Driving the scenic Denali Highway

The beginning of our trip to the Denali Highway led us up the Glenn Highway, a route we had taken before, up to Glennallen. From there we followed the Richardson Highway to Paxson where we finally took a turn onto the Denali Highway. Just getting there had already swallowed up 6 hours in the car, and we were determined to drive at least half of the Denali Highway that day.

The craziest thing though was actually the process of gassing up. We knew we’d have to gas up again before we went onto the Denali Highway, but didn’t want to gas up as early as Glenallen. We had a map that showed a gas station in Paxson but I really didn’t want to take the risk of taking the very last possible gas station. Turned out it was a good decision, because Paxson ended up being something like a ghost town. The lodge advertised in our brochure was abandoned and the gas station was nowhere to be found...

In a state where you cover huge distances in-between gas stations that really can turn into a big problem.

We had luckily gassed up before Paxson though, and could get on the Denali Highway without being worried about running out of gas. And the Denali Highway really turned out to be as scenic as is was supposed to be. We stopped at least three times within the first 23 miles, where the road was still paved.

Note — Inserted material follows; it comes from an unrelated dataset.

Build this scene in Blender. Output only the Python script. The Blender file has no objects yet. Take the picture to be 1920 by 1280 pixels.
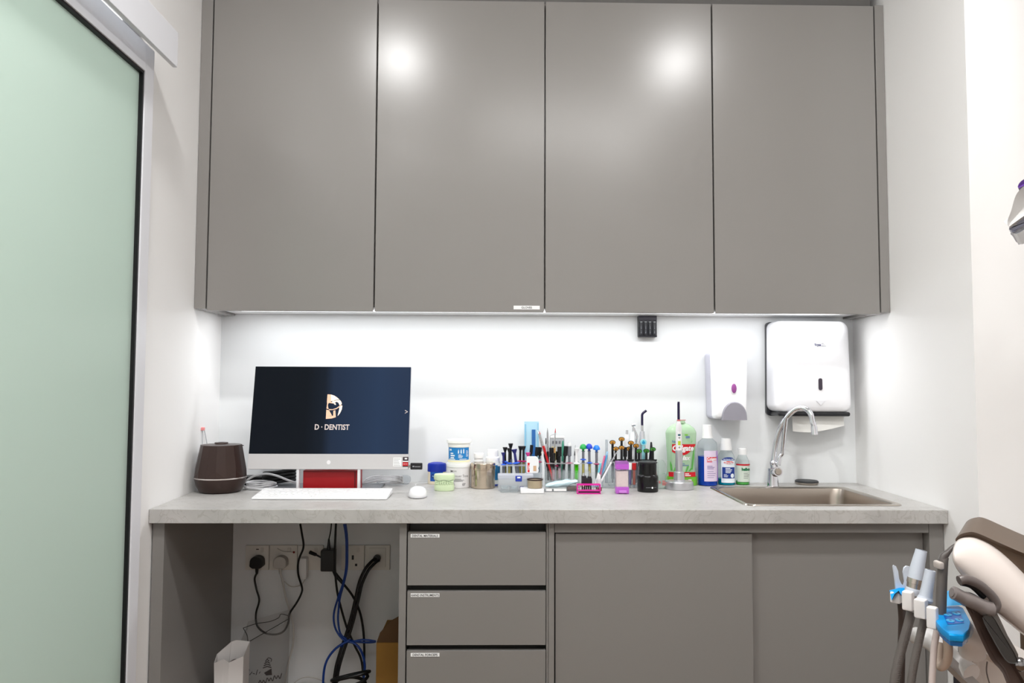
import bpy, bmesh, math, random
from mathutils import Vector, Matrix
random.seed(7)
sc = bpy.context.scene
COL = sc.collection
PI = math.pi

# ------------------------------------------------------------------ camera
F, CX, CZ, CD = 1420.0, 0.99255, 1.21396, 2.79811
PITCH, YAW, ROLL = 0.05428, 0.01838, 0.00404

def ray(px, py):
    u, v = (px - 960) / F, (py - 640) / F
    c, s = math.cos(ROLL), math.sin(ROLL)
    u, v = u * c + v * s, -u * s + v * c
    c, s = math.cos(PITCH), math.sin(PITCH)
    x, y, z = u, c + v * s, s - v * c
    c, s = math.cos(YAW), math.sin(YAW)
    return Vector((x * c + y * s, -x * s + y * c, z))

EYE = Vector((CX, -CD, CZ))
def atY(px, py, y):
    d = ray(px, py); return EYE + d * ((y - EYE.y) / d.y)
def atZ(px, py, z):
    d = ray(px, py); return EYE + d * ((z - EYE.z) / d.z)
def atX(px, py, x):
    d = ray(px, py); return EYE + d * ((x - EYE.x) / d.x)
def mpp(y):                       # metres per pixel at depth plane y
    return (y + CD) / F

cam = bpy.data.cameras.new('camera')
cam_o = bpy.data.objects.new('camera', cam); COL.objects.link(cam_o)
fw = ray(960, 640).normalized(); rt = (ray(1060, 640) - ray(960, 640)).normalized(); up = rt.cross(fw).normalized()
M4 = Matrix((rt, up, -fw)).transposed().to_4x4(); M4.translation = EYE
cam_o.matrix_world = M4
cam.sensor_width = 36; cam.lens = F / 1920 * 36; cam.clip_start = .02
sc.camera = cam_o

# ------------------------------------------------------------------ world, lights, exposure
w = bpy.data.worlds.new('world'); sc.world = w; w.use_nodes = True
w.node_tree.nodes['Background'].inputs[0].default_value = (.9, .95, 1, 1)
w.node_tree.nodes['Background'].inputs[1].default_value = .3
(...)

Then we reached the pavement break and continued our trip on the gravel part of the Denali Highway. While we had done an average of about 60 mph on the paved highways, the Denali Highway has a speed limit of 55mph, and the recommended speed is 35mph. We did about 20/25 mph lots of giant potholes and loose gravel. The condition of the gravel road was in parts very good, but in others almost as bad as the road to our campground in Seward. Other people that took the highway didn’t worry about that so much and pretty much raced over the road.

During our trip, including many many picture stops, we didn’t see any animals. Instead we saw a lot of hunters. An approximated billion of them were camping out in the countryside to shoot the poor caribous that we just wanted to take photos off. Maybe that was the reason why we couldn’t find any.

After about 13 hours of driving we set up camp in a pull out. Setting up camp really meant unpacking our stuff in the back of the van, since we just slept in the car.

At that point I really want to say „Thank You!“ again to our hosts for letting us use their car in that manner, and especially on that highway! Not everybody would just give their car to two foreigners wanting to drive a gravel highway that is very hard on tires and axes of the car, and might crack the windshield. Thanks so much!